### Task goal
Your task is to transcribe, without alteration, the lines from the top of the material below through the line bearing "pink bubble letters", inclusive.

### Information supplied
Start

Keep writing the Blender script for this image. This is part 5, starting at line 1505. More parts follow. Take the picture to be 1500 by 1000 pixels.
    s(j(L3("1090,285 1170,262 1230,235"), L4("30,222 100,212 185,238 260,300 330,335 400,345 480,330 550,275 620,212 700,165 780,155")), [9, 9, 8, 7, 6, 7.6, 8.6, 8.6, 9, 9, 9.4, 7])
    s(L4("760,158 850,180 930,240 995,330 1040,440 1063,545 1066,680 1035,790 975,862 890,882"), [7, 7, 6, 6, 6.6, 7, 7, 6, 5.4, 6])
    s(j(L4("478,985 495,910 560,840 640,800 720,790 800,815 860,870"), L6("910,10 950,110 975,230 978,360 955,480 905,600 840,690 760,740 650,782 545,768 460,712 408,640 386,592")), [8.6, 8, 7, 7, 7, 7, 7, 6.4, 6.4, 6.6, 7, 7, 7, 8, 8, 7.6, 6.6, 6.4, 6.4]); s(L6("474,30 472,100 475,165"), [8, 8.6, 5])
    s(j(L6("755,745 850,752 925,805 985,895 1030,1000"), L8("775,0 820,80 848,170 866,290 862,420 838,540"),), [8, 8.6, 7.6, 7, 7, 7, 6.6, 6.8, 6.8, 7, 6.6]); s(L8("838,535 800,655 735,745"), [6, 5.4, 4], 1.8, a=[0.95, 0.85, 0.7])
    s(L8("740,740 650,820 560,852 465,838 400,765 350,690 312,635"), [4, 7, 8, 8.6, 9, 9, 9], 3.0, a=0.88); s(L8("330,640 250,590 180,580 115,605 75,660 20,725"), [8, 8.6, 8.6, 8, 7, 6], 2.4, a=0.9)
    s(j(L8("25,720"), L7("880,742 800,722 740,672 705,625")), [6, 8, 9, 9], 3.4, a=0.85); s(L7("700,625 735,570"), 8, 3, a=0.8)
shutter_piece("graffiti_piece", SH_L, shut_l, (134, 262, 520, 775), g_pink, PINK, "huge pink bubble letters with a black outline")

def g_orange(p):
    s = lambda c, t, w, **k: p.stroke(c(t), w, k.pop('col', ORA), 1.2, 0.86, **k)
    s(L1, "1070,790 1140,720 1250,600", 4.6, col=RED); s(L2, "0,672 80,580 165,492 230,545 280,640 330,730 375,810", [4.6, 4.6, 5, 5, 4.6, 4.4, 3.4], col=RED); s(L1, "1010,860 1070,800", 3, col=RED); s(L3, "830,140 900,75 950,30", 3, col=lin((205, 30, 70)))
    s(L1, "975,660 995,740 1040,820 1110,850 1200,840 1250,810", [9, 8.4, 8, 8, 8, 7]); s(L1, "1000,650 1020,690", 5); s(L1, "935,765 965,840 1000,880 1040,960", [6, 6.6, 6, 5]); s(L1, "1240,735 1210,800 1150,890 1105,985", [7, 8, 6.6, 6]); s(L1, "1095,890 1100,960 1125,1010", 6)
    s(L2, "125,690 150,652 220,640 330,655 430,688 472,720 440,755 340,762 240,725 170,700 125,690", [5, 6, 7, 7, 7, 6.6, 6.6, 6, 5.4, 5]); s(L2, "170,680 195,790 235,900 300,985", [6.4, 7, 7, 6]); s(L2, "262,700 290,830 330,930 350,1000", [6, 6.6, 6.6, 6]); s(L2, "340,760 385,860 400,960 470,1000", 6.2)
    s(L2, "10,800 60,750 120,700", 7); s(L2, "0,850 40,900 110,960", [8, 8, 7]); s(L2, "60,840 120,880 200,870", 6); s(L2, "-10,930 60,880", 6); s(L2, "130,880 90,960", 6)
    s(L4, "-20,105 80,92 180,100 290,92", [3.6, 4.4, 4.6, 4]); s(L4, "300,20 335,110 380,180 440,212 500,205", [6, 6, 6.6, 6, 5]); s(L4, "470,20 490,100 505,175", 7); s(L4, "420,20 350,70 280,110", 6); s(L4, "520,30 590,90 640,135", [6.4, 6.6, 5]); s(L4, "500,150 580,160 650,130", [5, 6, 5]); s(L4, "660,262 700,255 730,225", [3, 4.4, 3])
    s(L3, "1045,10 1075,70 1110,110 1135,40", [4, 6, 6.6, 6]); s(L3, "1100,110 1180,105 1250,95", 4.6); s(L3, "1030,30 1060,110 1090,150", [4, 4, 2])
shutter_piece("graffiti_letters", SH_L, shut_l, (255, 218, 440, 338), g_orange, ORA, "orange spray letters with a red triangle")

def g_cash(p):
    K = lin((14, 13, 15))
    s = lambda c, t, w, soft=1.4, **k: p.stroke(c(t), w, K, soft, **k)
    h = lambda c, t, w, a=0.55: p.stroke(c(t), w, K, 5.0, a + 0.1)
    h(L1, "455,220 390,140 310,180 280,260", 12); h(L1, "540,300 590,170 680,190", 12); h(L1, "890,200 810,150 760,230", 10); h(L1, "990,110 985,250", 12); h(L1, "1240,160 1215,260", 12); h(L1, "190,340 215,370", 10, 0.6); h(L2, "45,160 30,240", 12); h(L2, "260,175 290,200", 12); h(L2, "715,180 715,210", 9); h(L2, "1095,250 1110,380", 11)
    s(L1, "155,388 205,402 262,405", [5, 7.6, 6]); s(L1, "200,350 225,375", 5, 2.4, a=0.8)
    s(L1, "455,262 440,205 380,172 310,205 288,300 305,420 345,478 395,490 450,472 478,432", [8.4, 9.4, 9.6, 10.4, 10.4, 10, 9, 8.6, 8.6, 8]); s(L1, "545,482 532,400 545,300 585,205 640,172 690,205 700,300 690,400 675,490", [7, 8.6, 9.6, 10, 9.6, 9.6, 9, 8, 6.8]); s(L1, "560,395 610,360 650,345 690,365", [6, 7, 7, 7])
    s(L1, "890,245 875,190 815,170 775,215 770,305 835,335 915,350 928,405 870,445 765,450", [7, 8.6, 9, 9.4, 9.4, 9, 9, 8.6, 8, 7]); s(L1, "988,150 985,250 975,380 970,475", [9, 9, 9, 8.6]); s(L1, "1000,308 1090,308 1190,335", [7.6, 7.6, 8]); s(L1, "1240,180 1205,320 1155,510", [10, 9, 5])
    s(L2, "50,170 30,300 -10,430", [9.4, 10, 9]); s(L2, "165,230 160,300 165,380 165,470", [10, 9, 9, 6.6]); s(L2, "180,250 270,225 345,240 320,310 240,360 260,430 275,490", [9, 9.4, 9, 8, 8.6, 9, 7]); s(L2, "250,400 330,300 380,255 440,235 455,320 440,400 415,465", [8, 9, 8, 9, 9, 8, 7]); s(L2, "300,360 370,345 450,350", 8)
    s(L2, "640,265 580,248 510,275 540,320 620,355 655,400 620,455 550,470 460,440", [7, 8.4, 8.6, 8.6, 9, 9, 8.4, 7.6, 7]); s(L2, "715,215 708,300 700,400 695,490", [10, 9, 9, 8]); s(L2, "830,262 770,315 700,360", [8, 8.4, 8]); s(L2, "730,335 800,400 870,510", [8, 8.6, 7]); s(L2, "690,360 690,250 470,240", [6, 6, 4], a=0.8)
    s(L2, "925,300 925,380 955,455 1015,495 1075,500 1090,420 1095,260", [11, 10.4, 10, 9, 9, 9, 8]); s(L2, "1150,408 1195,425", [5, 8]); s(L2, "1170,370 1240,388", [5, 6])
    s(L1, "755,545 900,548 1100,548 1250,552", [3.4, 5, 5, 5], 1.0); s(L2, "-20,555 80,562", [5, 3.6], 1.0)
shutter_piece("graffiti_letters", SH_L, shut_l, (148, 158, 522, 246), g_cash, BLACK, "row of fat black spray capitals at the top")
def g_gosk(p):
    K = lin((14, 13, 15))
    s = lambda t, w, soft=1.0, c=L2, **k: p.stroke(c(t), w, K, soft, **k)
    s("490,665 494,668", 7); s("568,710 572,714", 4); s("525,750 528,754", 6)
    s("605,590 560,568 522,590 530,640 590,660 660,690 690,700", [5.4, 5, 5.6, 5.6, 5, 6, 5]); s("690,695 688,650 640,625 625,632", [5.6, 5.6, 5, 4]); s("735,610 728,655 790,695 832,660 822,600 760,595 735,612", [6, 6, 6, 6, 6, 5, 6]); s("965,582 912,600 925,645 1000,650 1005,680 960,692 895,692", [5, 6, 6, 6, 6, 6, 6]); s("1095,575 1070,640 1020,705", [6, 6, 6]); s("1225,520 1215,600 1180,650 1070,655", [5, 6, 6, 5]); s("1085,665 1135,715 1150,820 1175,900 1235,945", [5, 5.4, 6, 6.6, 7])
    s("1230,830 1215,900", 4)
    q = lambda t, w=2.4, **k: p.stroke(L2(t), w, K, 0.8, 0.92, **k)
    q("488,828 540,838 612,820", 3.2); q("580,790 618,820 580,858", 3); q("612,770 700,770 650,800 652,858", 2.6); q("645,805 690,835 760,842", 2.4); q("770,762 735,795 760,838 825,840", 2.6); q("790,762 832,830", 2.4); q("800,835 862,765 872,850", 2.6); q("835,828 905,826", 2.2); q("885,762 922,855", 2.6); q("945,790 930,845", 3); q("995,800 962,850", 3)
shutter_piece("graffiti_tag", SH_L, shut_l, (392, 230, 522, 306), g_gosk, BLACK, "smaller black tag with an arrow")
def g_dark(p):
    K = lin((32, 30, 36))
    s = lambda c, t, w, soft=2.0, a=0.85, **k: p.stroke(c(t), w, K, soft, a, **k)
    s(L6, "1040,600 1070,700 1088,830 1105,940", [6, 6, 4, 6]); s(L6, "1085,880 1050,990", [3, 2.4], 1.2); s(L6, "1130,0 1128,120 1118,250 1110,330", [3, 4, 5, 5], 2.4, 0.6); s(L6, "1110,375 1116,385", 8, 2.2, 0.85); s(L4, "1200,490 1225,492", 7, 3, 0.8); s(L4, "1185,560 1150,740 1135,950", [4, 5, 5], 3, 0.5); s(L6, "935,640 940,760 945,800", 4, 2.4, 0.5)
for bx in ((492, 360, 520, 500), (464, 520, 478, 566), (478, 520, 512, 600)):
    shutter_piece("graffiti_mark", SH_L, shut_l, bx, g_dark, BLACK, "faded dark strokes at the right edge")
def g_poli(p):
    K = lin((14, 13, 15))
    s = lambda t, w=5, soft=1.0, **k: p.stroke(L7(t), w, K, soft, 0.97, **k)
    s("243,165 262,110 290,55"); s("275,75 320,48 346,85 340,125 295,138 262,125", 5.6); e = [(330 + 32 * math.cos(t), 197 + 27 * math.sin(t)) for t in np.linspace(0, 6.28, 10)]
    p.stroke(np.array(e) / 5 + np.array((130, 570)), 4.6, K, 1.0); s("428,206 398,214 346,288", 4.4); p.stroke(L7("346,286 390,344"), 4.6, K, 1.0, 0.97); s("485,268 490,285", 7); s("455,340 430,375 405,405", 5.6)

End

### Task solution
Keep writing the Blender script for this image. This is part 5, starting at line 1505. More parts follow. Take the picture to be 1500 by 1000 pixels.
    s(j(L3("1090,285 1170,262 1230,235"), L4("30,222 100,212 185,238 260,300 330,335 400,345 480,330 550,275 620,212 700,165 780,155")), [9, 9, 8, 7, 6, 7.6, 8.6, 8.6, 9, 9, 9.4, 7])
    s(L4("760,158 850,180 930,240 995,330 1040,440 1063,545 1066,680 1035,790 975,862 890,882"), [7, 7, 6, 6, 6.6, 7, 7, 6, 5.4, 6])
    s(j(L4("478,985 495,910 560,840 640,800 720,790 800,815 860,870"), L6("910,10 950,110 975,230 978,360 955,480 905,600 840,690 760,740 650,782 545,768 460,712 408,640 386,592")), [8.6, 8, 7, 7, 7, 7, 7, 6.4, 6.4, 6.6, 7, 7, 7, 8, 8, 7.6, 6.6, 6.4, 6.4]); s(L6("474,30 472,100 475,165"), [8, 8.6, 5])
    s(j(L6("755,745 850,752 925,805 985,895 1030,1000"), L8("775,0 820,80 848,170 866,290 862,420 838,540"),), [8, 8.6, 7.6, 7, 7, 7, 6.6, 6.8, 6.8, 7, 6.6]); s(L8("838,535 800,655 735,745"), [6, 5.4, 4], 1.8, a=[0.95, 0.85, 0.7])
    s(L8("740,740 650,820 560,852 465,838 400,765 350,690 312,635"), [4, 7, 8, 8.6, 9, 9, 9], 3.0, a=0.88); s(L8("330,640 250,590 180,580 115,605 75,660 20,725"), [8, 8.6, 8.6, 8, 7, 6], 2.4, a=0.9)
    s(j(L8("25,720"), L7("880,742 800,722 740,672 705,625")), [6, 8, 9, 9], 3.4, a=0.85); s(L7("700,625 735,570"), 8, 3, a=0.8)
shutter_piece("graffiti_piece", SH_L, shut_l, (134, 262, 520, 775), g_pink, PINK, "huge pink bubble letters with a black outline")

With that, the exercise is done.